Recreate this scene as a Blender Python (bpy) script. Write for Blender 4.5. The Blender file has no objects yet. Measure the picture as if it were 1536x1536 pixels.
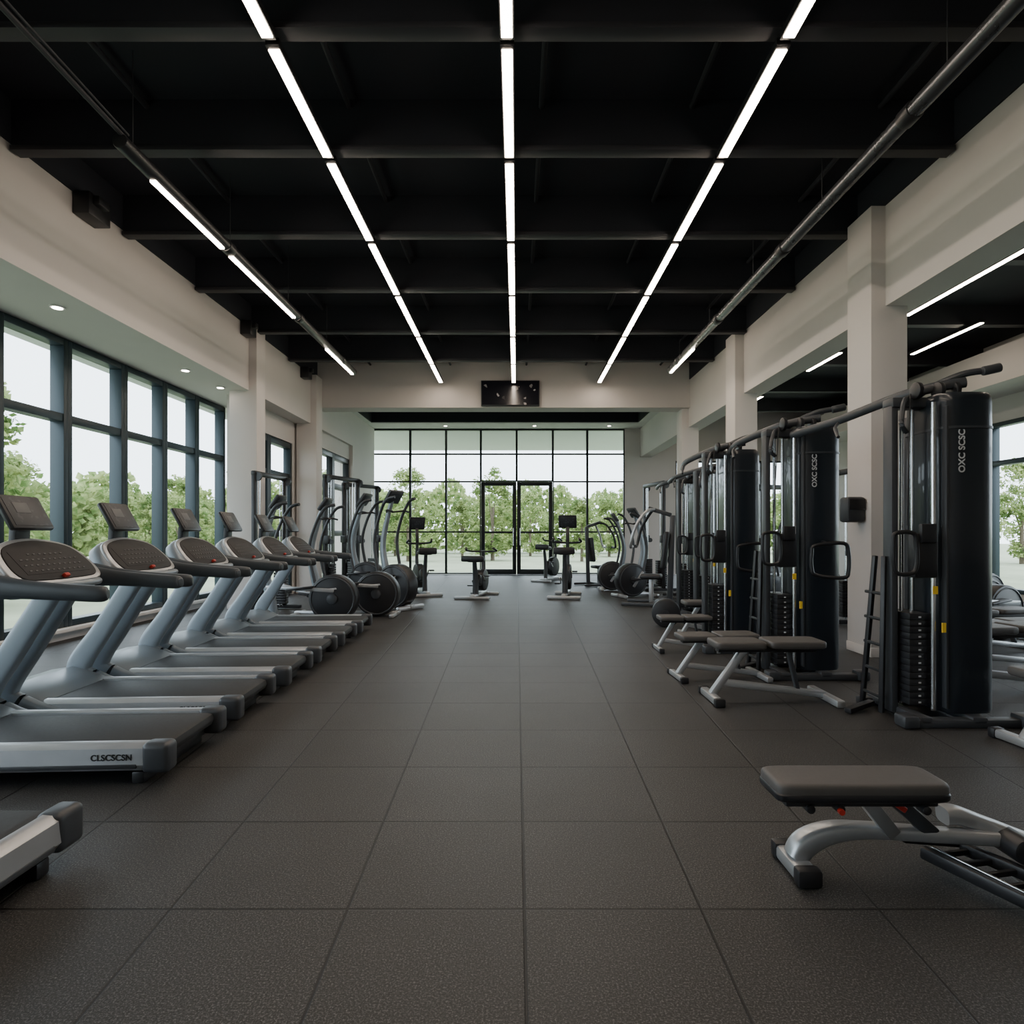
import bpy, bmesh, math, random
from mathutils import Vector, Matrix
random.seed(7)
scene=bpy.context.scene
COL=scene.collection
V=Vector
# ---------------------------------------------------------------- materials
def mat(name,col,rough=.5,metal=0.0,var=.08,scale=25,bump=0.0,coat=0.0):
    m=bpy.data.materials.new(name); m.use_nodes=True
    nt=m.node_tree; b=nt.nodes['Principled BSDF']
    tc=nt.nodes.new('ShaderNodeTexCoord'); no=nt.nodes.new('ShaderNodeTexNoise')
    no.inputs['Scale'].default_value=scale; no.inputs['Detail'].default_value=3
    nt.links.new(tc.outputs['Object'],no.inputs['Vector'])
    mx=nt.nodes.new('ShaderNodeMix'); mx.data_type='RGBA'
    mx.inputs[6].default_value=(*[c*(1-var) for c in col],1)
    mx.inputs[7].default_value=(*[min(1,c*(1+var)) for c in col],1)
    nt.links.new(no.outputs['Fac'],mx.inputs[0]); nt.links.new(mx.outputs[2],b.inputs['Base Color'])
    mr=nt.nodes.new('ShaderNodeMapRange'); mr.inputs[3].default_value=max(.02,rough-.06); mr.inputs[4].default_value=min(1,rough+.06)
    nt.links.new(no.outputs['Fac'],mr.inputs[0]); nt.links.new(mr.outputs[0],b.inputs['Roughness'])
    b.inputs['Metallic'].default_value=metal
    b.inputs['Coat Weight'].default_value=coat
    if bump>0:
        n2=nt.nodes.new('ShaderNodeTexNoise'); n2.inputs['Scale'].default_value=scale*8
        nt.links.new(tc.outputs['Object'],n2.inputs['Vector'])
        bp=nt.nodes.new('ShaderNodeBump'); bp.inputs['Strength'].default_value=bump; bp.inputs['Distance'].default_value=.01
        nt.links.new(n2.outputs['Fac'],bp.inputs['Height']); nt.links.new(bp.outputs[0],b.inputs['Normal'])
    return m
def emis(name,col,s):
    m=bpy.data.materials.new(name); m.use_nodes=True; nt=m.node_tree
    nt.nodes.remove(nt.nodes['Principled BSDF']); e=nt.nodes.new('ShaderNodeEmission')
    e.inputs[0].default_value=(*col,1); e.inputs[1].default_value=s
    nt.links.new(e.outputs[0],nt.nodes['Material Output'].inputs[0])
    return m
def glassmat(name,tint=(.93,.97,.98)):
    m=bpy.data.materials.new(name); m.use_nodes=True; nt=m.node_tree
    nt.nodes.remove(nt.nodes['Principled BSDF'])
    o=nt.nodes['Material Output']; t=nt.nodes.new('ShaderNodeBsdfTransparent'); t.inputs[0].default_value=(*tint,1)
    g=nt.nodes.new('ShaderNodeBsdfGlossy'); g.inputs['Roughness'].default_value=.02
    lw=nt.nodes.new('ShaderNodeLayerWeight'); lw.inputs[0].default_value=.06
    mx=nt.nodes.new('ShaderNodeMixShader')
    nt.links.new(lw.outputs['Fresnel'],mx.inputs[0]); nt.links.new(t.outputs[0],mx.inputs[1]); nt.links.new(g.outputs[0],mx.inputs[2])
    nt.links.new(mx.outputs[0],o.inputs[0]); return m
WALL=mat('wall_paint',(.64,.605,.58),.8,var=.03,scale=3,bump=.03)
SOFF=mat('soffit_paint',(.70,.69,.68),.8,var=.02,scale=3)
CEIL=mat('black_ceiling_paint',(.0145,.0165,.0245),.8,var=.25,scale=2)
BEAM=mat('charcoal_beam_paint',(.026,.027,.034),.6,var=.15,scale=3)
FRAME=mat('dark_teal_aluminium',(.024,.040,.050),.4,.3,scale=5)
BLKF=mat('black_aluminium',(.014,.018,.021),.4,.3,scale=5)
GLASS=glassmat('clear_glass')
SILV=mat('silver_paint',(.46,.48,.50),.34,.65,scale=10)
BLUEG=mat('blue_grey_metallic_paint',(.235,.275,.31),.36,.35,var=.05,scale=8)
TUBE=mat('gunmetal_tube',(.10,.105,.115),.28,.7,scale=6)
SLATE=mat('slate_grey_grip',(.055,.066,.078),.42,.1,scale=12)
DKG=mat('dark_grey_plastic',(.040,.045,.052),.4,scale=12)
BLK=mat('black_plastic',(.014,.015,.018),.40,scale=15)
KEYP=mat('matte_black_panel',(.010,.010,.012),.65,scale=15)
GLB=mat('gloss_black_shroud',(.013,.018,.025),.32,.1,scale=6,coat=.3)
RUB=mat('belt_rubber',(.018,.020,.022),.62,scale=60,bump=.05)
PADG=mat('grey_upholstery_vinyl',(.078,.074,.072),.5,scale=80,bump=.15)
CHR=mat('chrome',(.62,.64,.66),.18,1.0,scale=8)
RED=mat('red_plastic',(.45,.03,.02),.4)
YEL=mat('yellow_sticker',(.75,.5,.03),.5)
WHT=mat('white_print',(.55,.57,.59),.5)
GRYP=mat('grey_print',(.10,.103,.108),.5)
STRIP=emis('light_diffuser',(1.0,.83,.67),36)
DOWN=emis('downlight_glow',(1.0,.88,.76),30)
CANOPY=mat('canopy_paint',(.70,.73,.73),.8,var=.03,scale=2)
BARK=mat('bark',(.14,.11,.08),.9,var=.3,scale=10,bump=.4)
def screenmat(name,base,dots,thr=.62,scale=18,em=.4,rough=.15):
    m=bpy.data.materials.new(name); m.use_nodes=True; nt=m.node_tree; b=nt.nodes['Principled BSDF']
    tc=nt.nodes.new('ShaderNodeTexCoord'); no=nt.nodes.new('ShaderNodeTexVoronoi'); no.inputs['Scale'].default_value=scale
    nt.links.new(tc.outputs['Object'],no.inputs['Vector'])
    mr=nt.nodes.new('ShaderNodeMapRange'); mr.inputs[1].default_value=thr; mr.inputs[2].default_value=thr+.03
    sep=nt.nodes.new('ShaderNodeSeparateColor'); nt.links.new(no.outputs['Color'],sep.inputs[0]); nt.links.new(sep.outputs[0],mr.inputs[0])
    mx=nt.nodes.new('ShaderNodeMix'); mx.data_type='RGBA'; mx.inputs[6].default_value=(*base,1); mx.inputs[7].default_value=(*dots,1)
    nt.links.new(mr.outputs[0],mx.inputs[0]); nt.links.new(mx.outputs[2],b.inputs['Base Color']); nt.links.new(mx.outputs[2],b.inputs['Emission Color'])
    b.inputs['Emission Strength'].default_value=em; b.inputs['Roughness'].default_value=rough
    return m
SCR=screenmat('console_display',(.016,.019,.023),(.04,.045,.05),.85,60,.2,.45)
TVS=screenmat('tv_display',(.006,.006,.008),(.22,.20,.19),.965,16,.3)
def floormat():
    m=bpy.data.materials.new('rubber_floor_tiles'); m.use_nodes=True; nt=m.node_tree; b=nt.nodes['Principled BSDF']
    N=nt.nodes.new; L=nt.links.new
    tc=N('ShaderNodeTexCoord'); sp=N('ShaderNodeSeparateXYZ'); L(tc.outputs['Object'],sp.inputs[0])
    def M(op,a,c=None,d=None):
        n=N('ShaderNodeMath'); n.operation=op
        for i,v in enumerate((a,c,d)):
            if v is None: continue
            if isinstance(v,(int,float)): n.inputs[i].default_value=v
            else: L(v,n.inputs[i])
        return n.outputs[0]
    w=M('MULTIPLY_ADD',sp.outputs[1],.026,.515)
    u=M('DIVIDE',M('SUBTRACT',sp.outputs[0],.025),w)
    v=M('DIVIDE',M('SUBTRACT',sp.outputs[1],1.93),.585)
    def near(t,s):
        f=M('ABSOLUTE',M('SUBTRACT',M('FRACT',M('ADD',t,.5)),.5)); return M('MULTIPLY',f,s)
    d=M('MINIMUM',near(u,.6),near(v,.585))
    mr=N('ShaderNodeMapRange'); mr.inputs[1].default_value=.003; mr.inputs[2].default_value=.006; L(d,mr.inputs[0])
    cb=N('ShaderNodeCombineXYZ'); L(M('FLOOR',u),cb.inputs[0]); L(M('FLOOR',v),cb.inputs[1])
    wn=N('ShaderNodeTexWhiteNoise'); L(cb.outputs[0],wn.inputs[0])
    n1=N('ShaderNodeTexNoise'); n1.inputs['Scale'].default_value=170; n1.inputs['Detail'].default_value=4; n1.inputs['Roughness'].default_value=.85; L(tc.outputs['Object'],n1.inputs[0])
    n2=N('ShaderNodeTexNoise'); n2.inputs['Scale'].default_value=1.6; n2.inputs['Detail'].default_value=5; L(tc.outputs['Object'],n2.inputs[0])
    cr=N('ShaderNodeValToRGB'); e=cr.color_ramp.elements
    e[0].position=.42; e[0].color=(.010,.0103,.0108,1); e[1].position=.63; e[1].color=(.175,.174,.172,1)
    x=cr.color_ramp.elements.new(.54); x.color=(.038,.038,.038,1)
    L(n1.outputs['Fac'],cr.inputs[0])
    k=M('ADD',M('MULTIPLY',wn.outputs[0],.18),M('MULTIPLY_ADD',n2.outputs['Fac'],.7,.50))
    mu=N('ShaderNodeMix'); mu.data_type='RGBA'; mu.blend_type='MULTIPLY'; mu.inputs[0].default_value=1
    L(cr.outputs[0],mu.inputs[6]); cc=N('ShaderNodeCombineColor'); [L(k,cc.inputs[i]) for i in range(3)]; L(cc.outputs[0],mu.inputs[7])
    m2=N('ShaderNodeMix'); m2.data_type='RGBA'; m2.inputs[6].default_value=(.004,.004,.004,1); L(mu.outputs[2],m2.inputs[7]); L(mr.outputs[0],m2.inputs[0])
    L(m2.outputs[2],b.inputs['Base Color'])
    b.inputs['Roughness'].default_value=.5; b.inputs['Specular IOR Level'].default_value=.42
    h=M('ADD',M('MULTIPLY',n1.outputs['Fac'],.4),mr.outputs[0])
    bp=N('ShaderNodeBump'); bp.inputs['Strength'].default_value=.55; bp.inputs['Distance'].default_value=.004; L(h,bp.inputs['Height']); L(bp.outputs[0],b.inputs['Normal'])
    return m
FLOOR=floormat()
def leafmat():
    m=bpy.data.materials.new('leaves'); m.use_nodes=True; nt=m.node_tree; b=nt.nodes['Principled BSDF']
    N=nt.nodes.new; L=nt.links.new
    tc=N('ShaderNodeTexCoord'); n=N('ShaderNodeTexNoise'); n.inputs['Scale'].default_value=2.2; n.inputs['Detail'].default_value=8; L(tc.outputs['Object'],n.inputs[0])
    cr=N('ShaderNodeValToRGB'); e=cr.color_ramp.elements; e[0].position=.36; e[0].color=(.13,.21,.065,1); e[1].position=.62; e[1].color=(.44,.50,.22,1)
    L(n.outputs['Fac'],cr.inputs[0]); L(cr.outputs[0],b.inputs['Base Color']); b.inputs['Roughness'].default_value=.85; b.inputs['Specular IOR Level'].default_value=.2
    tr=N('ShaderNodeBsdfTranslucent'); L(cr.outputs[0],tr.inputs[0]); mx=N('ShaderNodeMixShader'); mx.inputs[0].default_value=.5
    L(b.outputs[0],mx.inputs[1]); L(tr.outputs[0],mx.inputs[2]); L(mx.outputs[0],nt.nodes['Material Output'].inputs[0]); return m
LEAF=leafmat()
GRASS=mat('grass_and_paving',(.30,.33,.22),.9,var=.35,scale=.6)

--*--

§ What the task asks: Extract all lines from the material above that include the word "scene".

§ Full output:
Recreate this scene as a Blender Python (bpy) script. Write for Blender 4.5. The Blender file has no objects yet. Measure the picture as if it were 1536x1536 pixels.
scene=bpy.context.scene
COL=scene.collection